Aerosol Perturbations in the Upper Troposphere and Lower Stratosphere due to Volcanic and Wildfire Injections: Insights from the DCOTSS Airborne Mission

YAOWEI LI, John Dykema, Corey Pedersen, Jean-Paul Vernier, Michael Fromm, David Peterson, Xiaoli Shen, Nicole June, Amit Pandit, Jeffrey R. Pierce, Daniel Cziczo, Frank Keutsch, Harvard University

     Abstract Number: 352
     Working Group: Aerosols Spanning Spatial Scales: Measurement Networks to Models and Satellites

Abstract
Aerosols in the upper troposphere and lower stratosphere (UT/LS, altitudes of approximately 7-18 km) modulate global radiative balance by scattering and absorbing radiation, as well as affecting the nucleation of ice clouds. Additionally, aerosols in the LS affect the protective ozone layer by providing heterogeneous surfaces for halogen activation reactions and N2O5 hydrolysis. The climate and chemical impacts of UTLS aerosols depend largely on their microphysical and chemical properties, which can be significantly altered by episodic events such as volcanic eruptions and large-scale wildfires.
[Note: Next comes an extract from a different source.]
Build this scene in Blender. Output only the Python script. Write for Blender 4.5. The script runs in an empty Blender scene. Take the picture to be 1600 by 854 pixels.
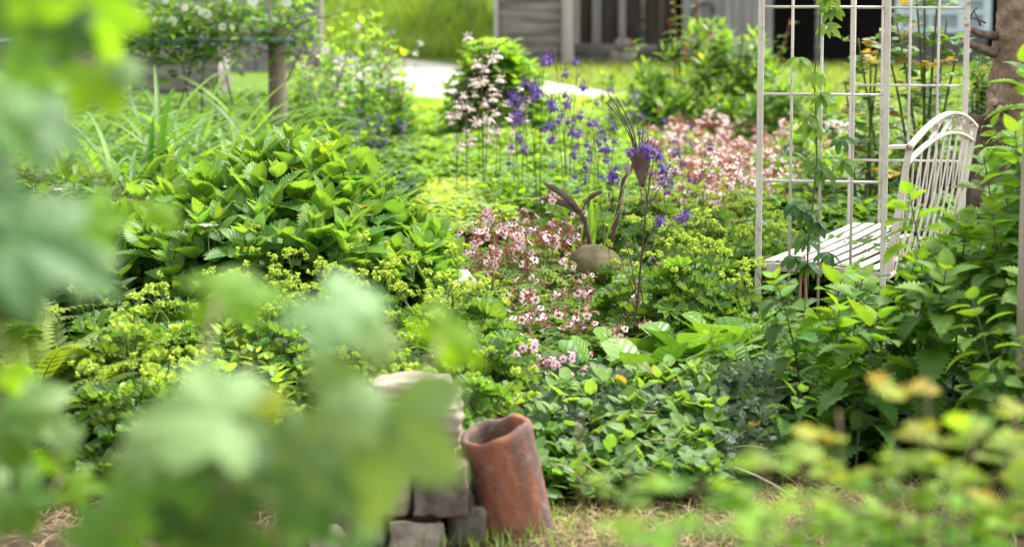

The NASA Dynamics and Chemistry of the Summer Stratosphere (DCOTSS) airborne mission, conducted in 2021 and 2022 over North America, provided an opportunity for in-situ microphysical and chemical characterization of UTLS aerosols. With the NASA ER-2 high-altitude aircraft platform, particles were isokinetically sampled up to 22 km and aerosol size distributions (130-3000 nm) were measured by an optical particle spectrometer (DCOTSS Portable Optical Particle Spectrometer, DPOPS). Aerosol chemical composition were measured using the particle analysis by laser mass spectrometry-next generation (PALMS-NG) instrument. This dataset is valuable for characterizing background UTLS aerosols, as well as perturbations from volcanic and wildfire injections. Volcanic plumes from La Soufrière eruptions in April 2021 were sampled repeatedly in the stratosphere, enabling detailed analysis of their spatiotemporal evolutions and impacts on radiative forcing and ozone depletion. A few ER-2 encounters of wildfire smoke from pyrocumulonimbus (pyroCb) events occurred in the UT. Evolution of these smoke aerosols in the UT and their radiative impacts were investigated using an aerosol microphysical model and radiative transfer calculations.